Job: Go through the records and copy each line where the word "Keep" occurs.

Dataset content:

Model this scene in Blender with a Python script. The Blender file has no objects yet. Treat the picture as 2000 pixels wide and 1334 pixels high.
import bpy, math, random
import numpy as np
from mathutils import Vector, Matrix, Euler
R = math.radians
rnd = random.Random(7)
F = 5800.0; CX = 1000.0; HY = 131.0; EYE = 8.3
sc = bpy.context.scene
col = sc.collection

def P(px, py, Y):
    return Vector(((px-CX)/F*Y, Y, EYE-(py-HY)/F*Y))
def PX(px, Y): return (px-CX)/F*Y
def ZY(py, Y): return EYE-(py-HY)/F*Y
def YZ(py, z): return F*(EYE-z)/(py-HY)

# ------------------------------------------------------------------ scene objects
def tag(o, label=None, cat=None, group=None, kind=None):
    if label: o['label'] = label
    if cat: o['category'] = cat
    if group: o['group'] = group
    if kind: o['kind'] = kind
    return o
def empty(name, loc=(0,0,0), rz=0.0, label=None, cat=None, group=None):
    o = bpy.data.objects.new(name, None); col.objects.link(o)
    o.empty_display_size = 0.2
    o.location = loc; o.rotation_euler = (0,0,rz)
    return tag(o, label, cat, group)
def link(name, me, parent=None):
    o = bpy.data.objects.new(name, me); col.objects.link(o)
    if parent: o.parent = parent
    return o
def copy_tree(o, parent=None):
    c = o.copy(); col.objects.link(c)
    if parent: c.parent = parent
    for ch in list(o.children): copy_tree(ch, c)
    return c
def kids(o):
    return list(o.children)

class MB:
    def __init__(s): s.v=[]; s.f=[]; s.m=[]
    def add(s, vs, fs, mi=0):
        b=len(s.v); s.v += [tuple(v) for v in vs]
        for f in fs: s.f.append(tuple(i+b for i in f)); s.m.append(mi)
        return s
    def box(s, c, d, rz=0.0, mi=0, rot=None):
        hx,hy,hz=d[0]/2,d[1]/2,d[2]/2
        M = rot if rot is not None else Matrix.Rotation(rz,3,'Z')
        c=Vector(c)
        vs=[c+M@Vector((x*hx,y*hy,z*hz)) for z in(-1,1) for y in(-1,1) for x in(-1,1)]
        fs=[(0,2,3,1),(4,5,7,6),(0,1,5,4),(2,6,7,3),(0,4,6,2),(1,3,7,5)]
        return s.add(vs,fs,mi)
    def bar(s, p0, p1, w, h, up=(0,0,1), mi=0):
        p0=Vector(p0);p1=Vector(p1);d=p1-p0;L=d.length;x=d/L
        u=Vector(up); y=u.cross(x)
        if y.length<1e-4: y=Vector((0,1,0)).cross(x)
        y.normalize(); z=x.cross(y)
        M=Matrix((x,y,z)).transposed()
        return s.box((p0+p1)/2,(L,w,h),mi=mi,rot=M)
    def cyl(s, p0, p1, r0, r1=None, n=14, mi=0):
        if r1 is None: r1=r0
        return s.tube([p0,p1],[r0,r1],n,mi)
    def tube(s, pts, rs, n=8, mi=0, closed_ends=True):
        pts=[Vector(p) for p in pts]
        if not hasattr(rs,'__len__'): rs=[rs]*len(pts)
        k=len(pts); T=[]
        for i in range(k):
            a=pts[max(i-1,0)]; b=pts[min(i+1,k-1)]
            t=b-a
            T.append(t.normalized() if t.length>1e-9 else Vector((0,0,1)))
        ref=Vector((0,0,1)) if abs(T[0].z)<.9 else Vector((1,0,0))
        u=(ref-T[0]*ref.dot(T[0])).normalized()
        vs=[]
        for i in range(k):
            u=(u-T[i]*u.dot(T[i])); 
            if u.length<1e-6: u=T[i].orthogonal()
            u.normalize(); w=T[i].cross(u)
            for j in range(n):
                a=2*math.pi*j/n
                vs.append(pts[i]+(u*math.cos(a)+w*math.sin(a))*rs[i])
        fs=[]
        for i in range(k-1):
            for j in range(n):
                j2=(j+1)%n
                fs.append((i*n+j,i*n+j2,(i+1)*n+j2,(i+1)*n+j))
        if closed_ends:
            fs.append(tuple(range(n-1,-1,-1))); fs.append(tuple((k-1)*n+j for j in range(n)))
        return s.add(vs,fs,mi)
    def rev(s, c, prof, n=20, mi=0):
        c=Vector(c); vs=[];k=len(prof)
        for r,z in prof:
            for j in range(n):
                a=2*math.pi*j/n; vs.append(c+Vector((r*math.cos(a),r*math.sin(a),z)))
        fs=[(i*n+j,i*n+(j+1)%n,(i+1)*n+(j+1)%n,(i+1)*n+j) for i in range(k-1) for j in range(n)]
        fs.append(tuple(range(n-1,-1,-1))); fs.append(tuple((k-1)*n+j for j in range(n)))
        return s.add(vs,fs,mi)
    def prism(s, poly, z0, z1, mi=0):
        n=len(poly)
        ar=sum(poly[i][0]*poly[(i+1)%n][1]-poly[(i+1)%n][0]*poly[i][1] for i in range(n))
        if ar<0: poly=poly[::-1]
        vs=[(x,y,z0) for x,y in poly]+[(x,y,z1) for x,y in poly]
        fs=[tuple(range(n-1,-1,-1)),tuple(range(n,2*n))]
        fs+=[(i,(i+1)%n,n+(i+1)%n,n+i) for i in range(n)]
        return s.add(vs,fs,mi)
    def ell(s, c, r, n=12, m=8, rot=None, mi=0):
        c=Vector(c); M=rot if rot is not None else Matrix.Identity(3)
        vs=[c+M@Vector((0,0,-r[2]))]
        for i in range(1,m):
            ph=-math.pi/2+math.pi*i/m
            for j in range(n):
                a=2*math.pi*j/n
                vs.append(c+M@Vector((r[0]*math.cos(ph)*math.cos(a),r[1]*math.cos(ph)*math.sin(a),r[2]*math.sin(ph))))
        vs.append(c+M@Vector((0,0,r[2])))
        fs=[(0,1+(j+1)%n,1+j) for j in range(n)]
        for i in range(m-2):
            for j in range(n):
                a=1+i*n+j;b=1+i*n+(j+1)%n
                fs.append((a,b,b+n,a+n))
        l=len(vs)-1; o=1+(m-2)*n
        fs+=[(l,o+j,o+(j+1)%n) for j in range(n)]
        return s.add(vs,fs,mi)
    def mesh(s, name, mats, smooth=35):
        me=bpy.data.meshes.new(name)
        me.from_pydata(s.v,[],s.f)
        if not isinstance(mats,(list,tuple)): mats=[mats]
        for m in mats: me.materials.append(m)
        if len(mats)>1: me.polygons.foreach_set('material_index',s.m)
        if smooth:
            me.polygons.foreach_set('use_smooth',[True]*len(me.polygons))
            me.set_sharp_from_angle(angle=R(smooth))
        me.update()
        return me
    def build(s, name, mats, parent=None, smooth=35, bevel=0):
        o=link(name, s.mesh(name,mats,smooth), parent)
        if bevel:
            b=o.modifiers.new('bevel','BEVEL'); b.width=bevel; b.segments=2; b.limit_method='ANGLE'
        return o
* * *
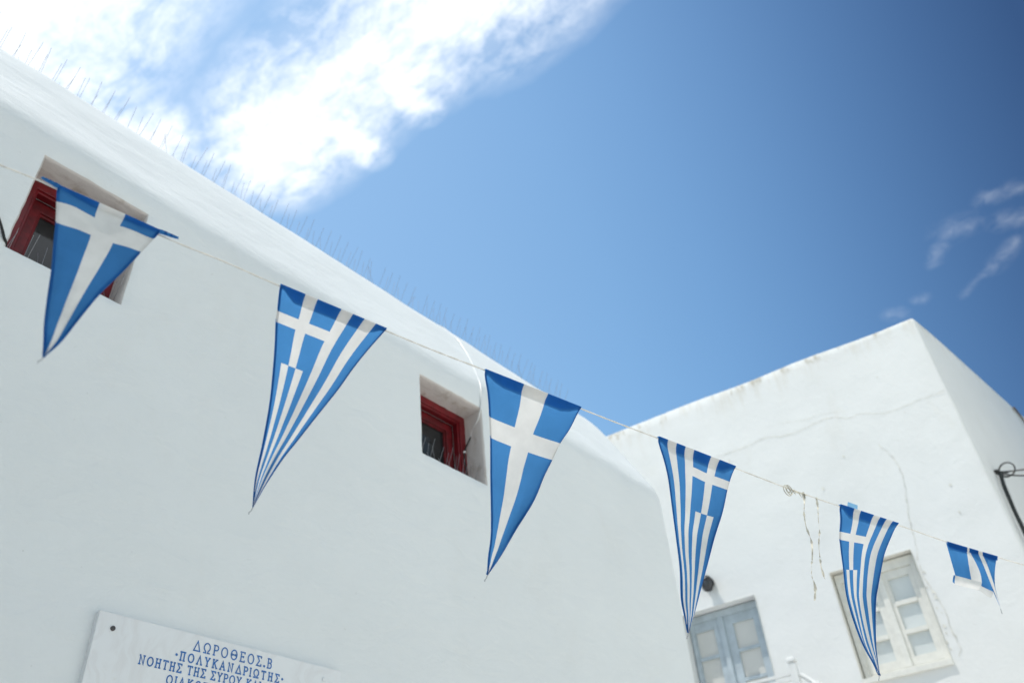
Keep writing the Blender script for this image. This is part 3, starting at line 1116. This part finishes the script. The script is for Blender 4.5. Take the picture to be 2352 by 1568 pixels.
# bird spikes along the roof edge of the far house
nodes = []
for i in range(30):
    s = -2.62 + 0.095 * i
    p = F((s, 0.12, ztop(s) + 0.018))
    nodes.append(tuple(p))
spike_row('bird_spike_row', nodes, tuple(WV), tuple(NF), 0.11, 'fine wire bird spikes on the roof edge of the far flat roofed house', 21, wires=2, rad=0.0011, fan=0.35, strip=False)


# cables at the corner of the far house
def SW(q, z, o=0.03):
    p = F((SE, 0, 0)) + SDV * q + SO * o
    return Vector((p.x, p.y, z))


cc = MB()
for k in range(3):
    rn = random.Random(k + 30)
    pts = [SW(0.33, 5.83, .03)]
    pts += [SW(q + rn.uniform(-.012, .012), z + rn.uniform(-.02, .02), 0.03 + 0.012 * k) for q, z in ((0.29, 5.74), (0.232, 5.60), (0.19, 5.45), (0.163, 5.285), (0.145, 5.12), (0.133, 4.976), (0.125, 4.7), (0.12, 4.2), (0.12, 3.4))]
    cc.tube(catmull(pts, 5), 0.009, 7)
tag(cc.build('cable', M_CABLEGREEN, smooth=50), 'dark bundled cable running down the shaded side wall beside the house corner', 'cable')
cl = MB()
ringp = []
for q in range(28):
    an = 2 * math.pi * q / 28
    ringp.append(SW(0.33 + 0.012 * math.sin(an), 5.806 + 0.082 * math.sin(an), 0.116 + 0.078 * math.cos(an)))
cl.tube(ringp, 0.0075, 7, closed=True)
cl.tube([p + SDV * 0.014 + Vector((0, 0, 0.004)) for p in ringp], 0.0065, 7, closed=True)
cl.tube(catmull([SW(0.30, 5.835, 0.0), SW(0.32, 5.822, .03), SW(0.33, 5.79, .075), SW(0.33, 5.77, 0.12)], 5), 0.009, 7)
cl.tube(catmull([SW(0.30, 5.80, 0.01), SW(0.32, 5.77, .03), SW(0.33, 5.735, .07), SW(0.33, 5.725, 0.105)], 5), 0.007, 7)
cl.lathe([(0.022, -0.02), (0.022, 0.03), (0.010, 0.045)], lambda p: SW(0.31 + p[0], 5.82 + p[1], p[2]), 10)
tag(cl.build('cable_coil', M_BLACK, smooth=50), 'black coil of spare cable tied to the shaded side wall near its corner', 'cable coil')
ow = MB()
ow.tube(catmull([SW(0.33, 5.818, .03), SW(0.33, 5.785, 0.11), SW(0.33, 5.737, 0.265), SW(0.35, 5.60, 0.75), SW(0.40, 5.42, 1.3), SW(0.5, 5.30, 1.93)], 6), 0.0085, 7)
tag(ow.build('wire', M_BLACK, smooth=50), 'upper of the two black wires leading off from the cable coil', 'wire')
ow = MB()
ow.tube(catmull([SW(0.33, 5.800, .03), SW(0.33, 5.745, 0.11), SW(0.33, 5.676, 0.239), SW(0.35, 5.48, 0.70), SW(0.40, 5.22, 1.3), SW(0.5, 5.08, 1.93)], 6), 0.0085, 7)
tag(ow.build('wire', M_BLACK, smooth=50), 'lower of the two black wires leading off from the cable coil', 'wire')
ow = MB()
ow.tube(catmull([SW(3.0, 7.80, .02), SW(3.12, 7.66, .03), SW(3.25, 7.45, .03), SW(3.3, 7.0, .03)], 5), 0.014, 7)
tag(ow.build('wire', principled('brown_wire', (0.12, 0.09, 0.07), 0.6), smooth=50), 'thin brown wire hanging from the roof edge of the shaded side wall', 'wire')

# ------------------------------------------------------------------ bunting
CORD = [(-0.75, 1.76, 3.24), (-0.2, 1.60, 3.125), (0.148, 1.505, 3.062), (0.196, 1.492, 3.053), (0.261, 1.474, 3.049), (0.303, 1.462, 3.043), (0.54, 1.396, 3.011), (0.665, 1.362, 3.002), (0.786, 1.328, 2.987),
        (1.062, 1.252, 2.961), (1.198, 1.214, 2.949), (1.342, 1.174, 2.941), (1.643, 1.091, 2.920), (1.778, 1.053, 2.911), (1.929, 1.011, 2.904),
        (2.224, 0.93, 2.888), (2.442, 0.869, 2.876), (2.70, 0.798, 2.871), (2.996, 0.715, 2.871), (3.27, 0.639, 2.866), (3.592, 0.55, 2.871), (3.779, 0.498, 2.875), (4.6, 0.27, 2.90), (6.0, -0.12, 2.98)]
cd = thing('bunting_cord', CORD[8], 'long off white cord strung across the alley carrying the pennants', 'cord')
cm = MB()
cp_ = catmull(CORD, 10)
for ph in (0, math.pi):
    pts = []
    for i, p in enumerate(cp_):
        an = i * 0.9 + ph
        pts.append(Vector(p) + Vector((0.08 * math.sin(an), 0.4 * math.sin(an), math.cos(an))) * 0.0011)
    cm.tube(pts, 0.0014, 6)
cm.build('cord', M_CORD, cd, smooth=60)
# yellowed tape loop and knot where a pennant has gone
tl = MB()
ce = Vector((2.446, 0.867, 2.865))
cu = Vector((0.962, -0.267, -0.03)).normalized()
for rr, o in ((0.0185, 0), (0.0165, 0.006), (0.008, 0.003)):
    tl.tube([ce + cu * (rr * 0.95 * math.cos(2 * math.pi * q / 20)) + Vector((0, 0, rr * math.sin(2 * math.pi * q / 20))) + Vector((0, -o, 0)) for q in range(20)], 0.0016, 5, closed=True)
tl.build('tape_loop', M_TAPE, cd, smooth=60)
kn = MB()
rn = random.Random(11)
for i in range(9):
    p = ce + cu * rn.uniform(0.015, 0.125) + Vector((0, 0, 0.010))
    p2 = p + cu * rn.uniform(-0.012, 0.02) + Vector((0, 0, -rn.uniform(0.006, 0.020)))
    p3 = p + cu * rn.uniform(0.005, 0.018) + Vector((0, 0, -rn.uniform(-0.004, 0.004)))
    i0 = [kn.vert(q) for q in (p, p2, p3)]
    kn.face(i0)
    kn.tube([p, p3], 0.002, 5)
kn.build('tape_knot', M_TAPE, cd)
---
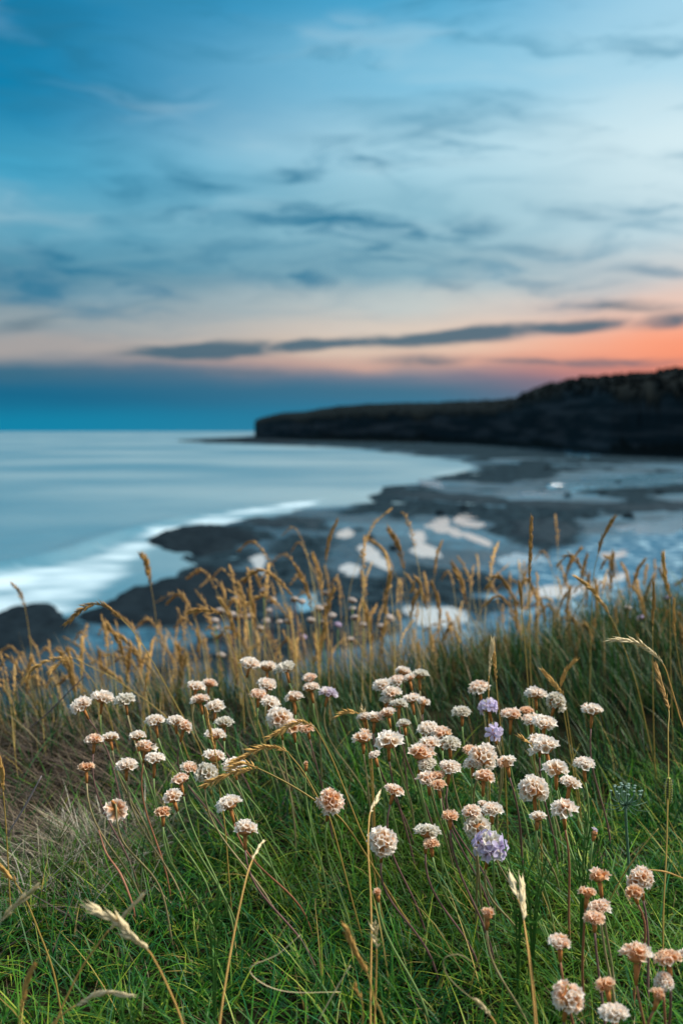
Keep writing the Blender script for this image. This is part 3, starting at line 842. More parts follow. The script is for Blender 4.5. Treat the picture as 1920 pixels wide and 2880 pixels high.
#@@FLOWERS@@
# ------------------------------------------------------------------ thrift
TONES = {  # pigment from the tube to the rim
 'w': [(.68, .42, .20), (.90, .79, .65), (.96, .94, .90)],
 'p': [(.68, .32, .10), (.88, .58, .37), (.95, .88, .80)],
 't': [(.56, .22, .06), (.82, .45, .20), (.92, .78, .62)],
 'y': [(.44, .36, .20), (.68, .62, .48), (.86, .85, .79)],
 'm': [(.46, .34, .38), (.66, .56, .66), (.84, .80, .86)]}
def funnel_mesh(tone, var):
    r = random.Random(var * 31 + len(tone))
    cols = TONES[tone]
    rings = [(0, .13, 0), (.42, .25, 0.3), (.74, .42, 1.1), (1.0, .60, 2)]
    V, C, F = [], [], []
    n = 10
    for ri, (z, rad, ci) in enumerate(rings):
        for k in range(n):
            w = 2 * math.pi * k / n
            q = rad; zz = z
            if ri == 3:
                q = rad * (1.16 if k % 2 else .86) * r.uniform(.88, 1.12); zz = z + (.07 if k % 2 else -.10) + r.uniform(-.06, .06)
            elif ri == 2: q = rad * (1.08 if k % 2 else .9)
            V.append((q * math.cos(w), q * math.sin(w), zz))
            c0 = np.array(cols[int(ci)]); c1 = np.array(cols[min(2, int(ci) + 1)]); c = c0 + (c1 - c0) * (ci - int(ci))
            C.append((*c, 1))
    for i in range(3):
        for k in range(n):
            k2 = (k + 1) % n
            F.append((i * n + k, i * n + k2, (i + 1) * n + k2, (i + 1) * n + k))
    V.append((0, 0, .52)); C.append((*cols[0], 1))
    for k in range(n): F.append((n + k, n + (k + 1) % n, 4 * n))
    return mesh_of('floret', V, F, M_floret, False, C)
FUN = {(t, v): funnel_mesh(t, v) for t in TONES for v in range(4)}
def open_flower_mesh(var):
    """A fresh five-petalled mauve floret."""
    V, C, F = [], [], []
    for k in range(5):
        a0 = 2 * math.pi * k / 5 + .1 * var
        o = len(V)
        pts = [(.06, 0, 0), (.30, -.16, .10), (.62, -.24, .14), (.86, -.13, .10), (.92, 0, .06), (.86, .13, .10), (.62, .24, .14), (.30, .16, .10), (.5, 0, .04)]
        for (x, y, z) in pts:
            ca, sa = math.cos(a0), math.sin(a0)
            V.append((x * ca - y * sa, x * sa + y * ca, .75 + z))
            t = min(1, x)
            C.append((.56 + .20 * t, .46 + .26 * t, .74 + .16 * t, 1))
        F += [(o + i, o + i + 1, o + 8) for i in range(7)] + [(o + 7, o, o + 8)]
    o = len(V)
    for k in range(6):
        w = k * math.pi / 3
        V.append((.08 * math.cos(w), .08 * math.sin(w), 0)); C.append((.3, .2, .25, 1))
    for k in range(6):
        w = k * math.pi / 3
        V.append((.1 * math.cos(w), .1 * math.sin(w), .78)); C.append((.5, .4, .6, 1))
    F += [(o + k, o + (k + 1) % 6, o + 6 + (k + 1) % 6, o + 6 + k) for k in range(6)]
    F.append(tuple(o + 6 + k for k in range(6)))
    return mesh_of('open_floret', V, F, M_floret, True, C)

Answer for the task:
Keep writing the Blender script for this image. This is part 3, starting at line 1116. This part finishes the script. The script is for Blender 4.5. Take the picture to be 2352 by 1568 pixels.
Keep writing the Blender script for this image. This is part 3, starting at line 842. More parts follow. The script is for Blender 4.5. Treat the picture as 1920 pixels wide and 2880 pixels high.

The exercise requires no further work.